A comic-convention marketing exec raked in $1 million for himself by stealing celebrity-signed merchandise from his own company and then selling it, according to a lawsuit.

Stephen Shamus, 42, helped select celebrities for fan gatherings run by Wizard World, which pays stars to show up and sign autographs for fans — but often fenagled the high- profile figures into signing memorabilia for him personally.

—Interviews & Profiles. The Guardian speaks to Al Jaffee.

What do you think of the current political scene? There’s so much now that’s so far afield it’s a little hard to blow it out of proportion.
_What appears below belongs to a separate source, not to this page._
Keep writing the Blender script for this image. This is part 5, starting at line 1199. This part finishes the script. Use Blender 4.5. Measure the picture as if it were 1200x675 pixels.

You’re absolutely right. I think they’re defeating Mad, because they’re going beyond anything we can think of doing to show the clownish nature of their claims. It used to be that politicians claimed that they would make jobs for everybody in the country within two years or something like that; now they claim that they’re going to make jobs for everybody on Mars. It’s just so outlandish.

GQ talks to Sean Howe, the author of Marvel Comics: The Untold Story, about Dr. Strange.

"I think that's what makes Doctor Strange so interesting and also so difficult to adapt," says Howe. "I liked a lot of things about the movie, but the Doctor Strange comics are Exhibit A in the argument that some things that can be done in comics just can't be replicated any other way. There's a lot of great nods to Ditko's visual motifs from the comic book, but it's different to see them on a page. I think there are a lot of people who mistakenly believe that the movies are the realization of what comics really wanted to be, and I think that kind of shortchanges the comics"

The latest guest on Virtual Memories is Ed Koren.

—Reviews & Commentary. For the Saturday Evening Post, Ed Dwyer writes about the current state of comic strips.

Today, wherever I am, I still open the paper to the “funny pages” first thing to start my day with a smile. But I am in increasingly diminished company, as newspapers have consolidated or shut down across the country and readership has dropped dramatically. The numbers tell the tale: In 1960, there were 1,763 total daily newspapers (morning and evening) with a total circulation of 58,882,000; in 2014, there were 1,331 with a total circulation of 40,420,000. Meanwhile, average daily newspaper readers are now in their mid-50s and getting older. And reading the newspaper is not a habit with younger generations, who prefer to get their news online (ironically, often at newspaper websites) or via social media like Facebook or Twitter. Even some of my own contemporaries tell me that they don’t read the print newspaper. “Print, how quaint,” they sniff.

For Paste, Shea Hennum has written a basic introduction to European comics.

Since the mid-’90s, smaller publishers like NBM have intermittently translated work, but French, Spanish and Italian tomes came in at a mere trickle for more than a decade. As a result, a generation of readers was cut off from a rich wellspring. But that’s begun to change; thanks to the ascendance of publishers like Humanoids, efforts by smaller publishers like Uncivilized Books, New York Review Comics and IDW, which launched a EuroComics imprint specifically to import classics like Hugo Pratt’s Corto Maltese and Jose Munoz and Carlos Sampayo’s Alack Sinner, some of the finest comics ever produced are poised to become more accessible.